--- GIVEN DATA ---

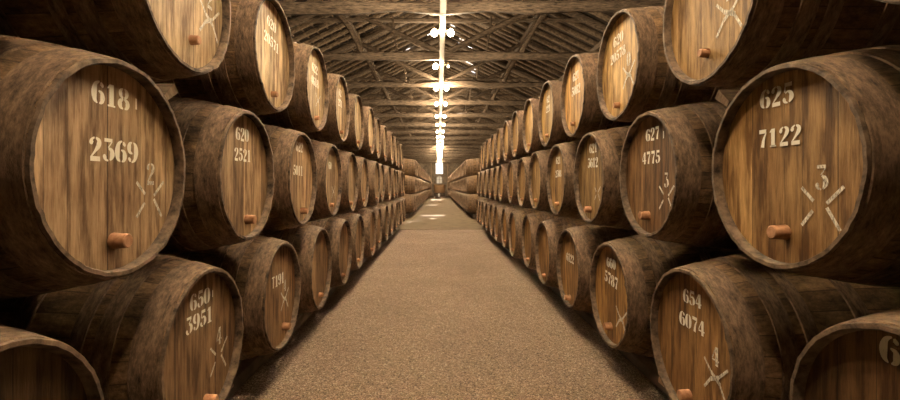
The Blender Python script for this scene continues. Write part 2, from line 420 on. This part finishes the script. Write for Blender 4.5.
# ------------------------------------------------------------------ barrels
HL = 0.65; RH = 0.344
def prof(Rb, x): return Rb-(Rb-RH+.006)*abs(x/HL)**1.9
def jit_end(seed):
    def f(x, r, a):
        if abs(x) > .62:
            q = noise.noise((math.cos(a)*9, math.sin(a)*9, seed))*.004+noise.noise((math.cos(a)*22, math.sin(a)*22, seed+2))*.006
            x += math.copysign(q, x); r += noise.noise((math.cos(a)*12, math.sin(a)*12, seed+5))*.004
        return x, r
    return f
HOOPS = [(.545, .640), (.425, .490), (.345, .395), (.14, .20)]
MESH = {}
def barrel_meshes(Rb, n, seed):
    key = (Rb, n, seed)
    if key in MESH: return MESH[key]
    xs = [-.65, -.64, -.55, -.45, -.35, -.25, -.12, 0, .12, .25, .35, .45, .55, .64, .65]
    p = [(-.614, .316), (-.616, .321), (-.645, .323)]+[(-.65, .326)]+[(x, prof(Rb, x)) for x in xs]+[(.65, .326), (.645, .323), (.616, .321), (.614, .316)]
    body = lathe_x('body', p, n, M['stave'], smooth=True, jit=jit_end(seed), sharp=.7)
    body.materials.append(M['chime'])
    for pl in body.polygons:
        c = pl.center
        if abs(c.x) > .638 or (abs(c.x) > .59 and math.hypot(c.y, c.z) < .336): pl.material_index = 1
    V = [(0, 0, 0)]+[(0, .320*math.cos(2*PI*i/n), .320*math.sin(2*PI*i/n)) for i in range(n)]
    V += [(-.02, v[1], v[2]) for v in V[1:]]
    F = [(0, 1+i, 1+(i+1) % n) for i in range(n)]+[(1+i, 1+n+i, 1+n+(i+1) % n, 1+(i+1) % n) for i in range(n)]
    head = mesh('head', V, F, M['head'])
    hoops = []
    for (a, b) in HOOPS:
        t = .005
        pp = [(a, prof(Rb, a)-.002), (a+.002, prof(Rb, a)+t), ((a+b)/2, prof(Rb, (a+b)/2)+t), (b-.002, prof(Rb, b)+t), (b, prof(Rb, b)-.002)]
        hoops.append(lathe_x('hoop', pp, n, M['hoop'], smooth=True, sharp=.7))
    MESH[key] = (body, head, hoops)
    return MESH[key]
PLUG = lathe_x('plug', [(0, .026), (.048, .023), (.051, .020), (.051, 0.0005)], 16, M['plug'])
PLUG2 = lathe_x('plug', [(0, .021), (.035, .018), (.038, .015), (.038, 0.0005)], 16, M['plug'])

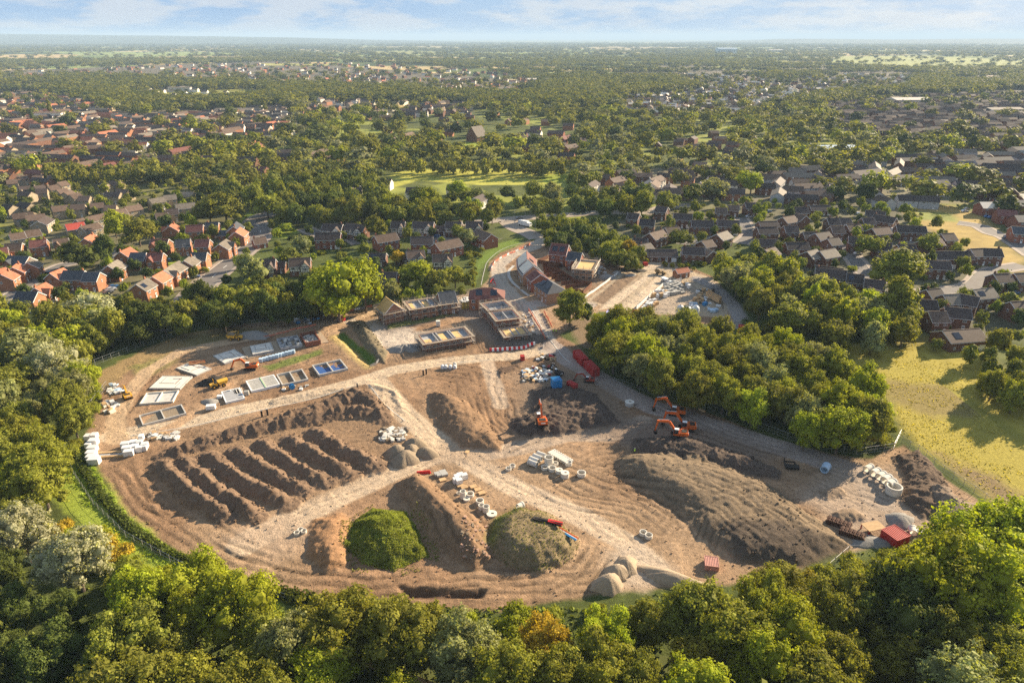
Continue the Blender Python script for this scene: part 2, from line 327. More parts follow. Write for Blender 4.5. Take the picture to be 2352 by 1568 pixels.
def tracks(pts, wd, n=3, depth=.10, dk=.22, gap=2.4, seed=0):
    """wheel ruts that follow a guide line"""
    P = GP(pts); s = sub(P, wd + 2); X = GX[s]; Y = GY[s]; d, al = seg_d(X, Y, P, False); tot = al.max(); ef = np.clip(np.minimum(al, tot - al) / 6, 0, 1)
    # signed side
    j = np.argmin([np.hypot(X - p[0], Y - p[1]) for p in P], 0); j = np.clip(j, 0, len(P) - 2); T = P[j + 1] - P[j]
    sg = np.sign((X - P[j][..., 0]) * T[..., 1] - (Y - P[j][..., 1]) * T[..., 0]); q = d * sg + (fbm(X, Y, 17, 40 + seed, 3) - .5) * 7
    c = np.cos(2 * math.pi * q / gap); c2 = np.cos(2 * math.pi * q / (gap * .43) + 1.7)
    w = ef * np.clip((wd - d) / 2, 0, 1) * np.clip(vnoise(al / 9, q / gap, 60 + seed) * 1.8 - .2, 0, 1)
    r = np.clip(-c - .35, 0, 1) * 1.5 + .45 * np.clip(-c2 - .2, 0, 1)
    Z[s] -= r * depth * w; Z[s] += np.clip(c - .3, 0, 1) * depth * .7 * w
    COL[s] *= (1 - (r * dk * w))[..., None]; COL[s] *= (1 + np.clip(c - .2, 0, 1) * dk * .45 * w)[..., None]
# base: rough grass outside, bare earth inside
COL[:] = np.array((.085, .105, .028)); COL *= (1 + (nA[..., None] - .5) * .7) * (1 + (nB[..., None] - .5) * .5)
SP = GP(SITE); sd = sdist(GX, GY, SP)
e = np.clip((sd + (nA - .5) * 3) / 1.2, 0, 1)[..., None]
t = np.clip((nC - .38) * 3.2, 0, 1)[..., None]
base = DIRT * (1 - t) + np.array((.345, .235, .145)) * t
base = base * (1 + (nA[..., None] - .5) * .75) * (1 + (nB[..., None] - .5) * .5)
COL = COL * (1 - e) + base * e
Z += ((nA - .5) * .7 + (nB - .5) * .42) * np.clip(sd / 4, 0, 1)
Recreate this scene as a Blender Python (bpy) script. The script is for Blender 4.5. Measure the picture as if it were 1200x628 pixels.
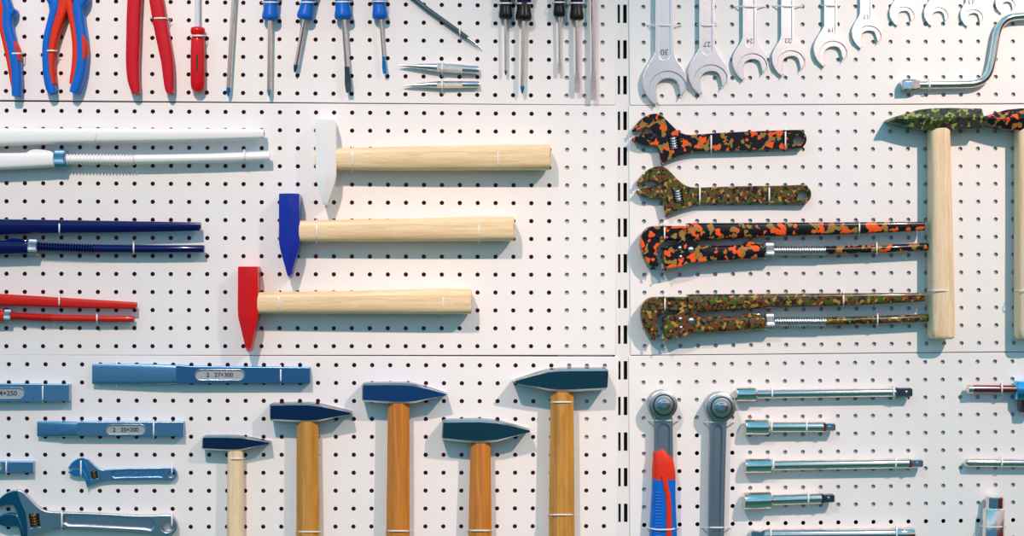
import bpy, math, random
from mathutils import Vector, Matrix
R = math.radians
for o in list(bpy.data.objects): bpy.data.objects.remove(o)
SC = bpy.context.scene
COL = SC.collection

# ------------------------------------------------------------------ camera
F = 1666.6667
CAM = Vector((0.0, -1.98689, 0.0))
ROT = (Matrix.Rotation(R(-2.11701), 3, 'Z') @ Matrix.Rotation(R(-0.190827), 3, 'X') @ Matrix.Rotation(R(0.107092), 3, 'Y'))
cam = bpy.data.cameras.new('camera'); cam.lens = 50; cam.sensor_width = 36; cam.clip_start = .05
camo = bpy.data.objects.new('camera', cam); COL.objects.link(camo)
camo.matrix_world = Matrix.Translation(CAM) @ (ROT @ Matrix.Rotation(R(90), 3, 'X')).to_4x4()
SC.camera = camo
SC.view_settings.view_transform = 'Standard'; SC.view_settings.look = 'None'
SC.view_settings.exposure = 0.0; SC.view_settings.gamma = 1; SC.view_settings.use_curve_mapping = False

# ------------------------------------------------------------------ world: cool shop hall, warmer and paler to the upper right
W = bpy.data.worlds.new('shop_hall'); SC.world = W; W.use_nodes = True
nt = W.node_tree; nt.nodes.clear()
def N(t, **k):
    n = nt.nodes.new(t)
    for a, b in k.items(): setattr(n, a, b)
    return n
def ramp(node, stops):
    cr = node.color_ramp
    while len(cr.elements) > 1: cr.elements.remove(cr.elements[-1])
    cr.elements[0].position = stops[0][0]; cr.elements[0].color = (*stops[0][1], 1)
    for p, c in stops[1:]:
        e = cr.elements.new(p); e.color = (*c, 1)
tc = N('ShaderNodeTexCoord'); sp = N('ShaderNodeSeparateXYZ'); nt.links.new(tc.outputs['Generated'], sp.inputs[0])
mz = N('ShaderNodeMapRange'); mz.inputs[1].default_value = -1; mz.inputs[2].default_value = 1
nt.links.new(sp.outputs['Z'], mz.inputs[0])
rz = N('ShaderNodeValToRGB'); nt.links.new(mz.outputs[0], rz.inputs[0])
ramp(rz, [(0.0, (.06, .24, .22)), (.25, (.04, .15, .10)), (.34, (.02, .09, .06)), (.39, (.03, .12, .16)), (.43, (.06, .20, .36)), (.50, (.08, .22, .42)), (.55, (.06, .26, .44)), (.60, (.75, .95, 1.05)), (.66, (.30, .72, 1.0)), (.72, (.12, .62, .95)), (.82, (.30, .90, 1.2)), (1.0, (.15, .62, .95))])
# paler towards +x (right)
ad = N('ShaderNodeMath', operation='MULTIPLY_ADD'); nt.links.new(sp.outputs['Z'], ad.inputs[0]); ad.inputs[1].default_value = .6
nt.links.new(sp.outputs['X'], ad.inputs[2])
mx = N('ShaderNodeMapRange'); mx.interpolation_type = 'SMOOTHSTEP'; mx.inputs[1].default_value = .12; mx.inputs[2].default_value = .5
nt.links.new(ad.outputs[0], mx.inputs[0])
rx = N('ShaderNodeValToRGB'); nt.links.new(mz.outputs[0], rx.inputs[0])
ramp(rx, [(0.0, (.05, .18, .18)), (.34, (.03, .09, .07)), (.39, (.09, .02, .02)), (.47, (.16, .025, .035)), (.51, (.10, .10, .13)), (.54, (.62, .56, .57)), (.62, (.75, .78, .82)), (.70, (.16, .60, .9)), (1.0, (.15, .58, .9))])
mm = N('ShaderNodeMixRGB'); nt.links.new(mx.outputs[0], mm.inputs[0]); nt.links.new(rz.outputs[0], mm.inputs[1]); nt.links.new(rx.outputs[0], mm.inputs[2])
bg = N('ShaderNodeBackground'); bg.inputs[1].default_value = .95; nt.links.new(mm.outputs[0], bg.inputs[0])
ow = N('ShaderNodeOutputWorld'); nt.links.new(bg.outputs[0], ow.inputs[0])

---

## PROBLEM STATEMENT
Output only the lines from the one containing "Continue the Blender" through the one containing "Z += ((nA - .5) * .7", inclusive, exactly as written.

## WRITTEN SOLUTION
Continue the Blender Python script for this scene: part 2, from line 327. More parts follow. Write for Blender 4.5. Take the picture to be 2352 by 1568 pixels.
def tracks(pts, wd, n=3, depth=.10, dk=.22, gap=2.4, seed=0):
    """wheel ruts that follow a guide line"""
    P = GP(pts); s = sub(P, wd + 2); X = GX[s]; Y = GY[s]; d, al = seg_d(X, Y, P, False); tot = al.max(); ef = np.clip(np.minimum(al, tot - al) / 6, 0, 1)
    # signed side
    j = np.argmin([np.hypot(X - p[0], Y - p[1]) for p in P], 0); j = np.clip(j, 0, len(P) - 2); T = P[j + 1] - P[j]
    sg = np.sign((X - P[j][..., 0]) * T[..., 1] - (Y - P[j][..., 1]) * T[..., 0]); q = d * sg + (fbm(X, Y, 17, 40 + seed, 3) - .5) * 7
    c = np.cos(2 * math.pi * q / gap); c2 = np.cos(2 * math.pi * q / (gap * .43) + 1.7)
    w = ef * np.clip((wd - d) / 2, 0, 1) * np.clip(vnoise(al / 9, q / gap, 60 + seed) * 1.8 - .2, 0, 1)
    r = np.clip(-c - .35, 0, 1) * 1.5 + .45 * np.clip(-c2 - .2, 0, 1)
    Z[s] -= r * depth * w; Z[s] += np.clip(c - .3, 0, 1) * depth * .7 * w
    COL[s] *= (1 - (r * dk * w))[..., None]; COL[s] *= (1 + np.clip(c - .2, 0, 1) * dk * .45 * w)[..., None]
# base: rough grass outside, bare earth inside
COL[:] = np.array((.085, .105, .028)); COL *= (1 + (nA[..., None] - .5) * .7) * (1 + (nB[..., None] - .5) * .5)
SP = GP(SITE); sd = sdist(GX, GY, SP)
e = np.clip((sd + (nA - .5) * 3) / 1.2, 0, 1)[..., None]
t = np.clip((nC - .38) * 3.2, 0, 1)[..., None]
base = DIRT * (1 - t) + np.array((.345, .235, .145)) * t
base = base * (1 + (nA[..., None] - .5) * .75) * (1 + (nB[..., None] - .5) * .5)
COL = COL * (1 - e) + base * e
Z += ((nA - .5) * .7 + (nB - .5) * .42) * np.clip(sd / 4, 0, 1)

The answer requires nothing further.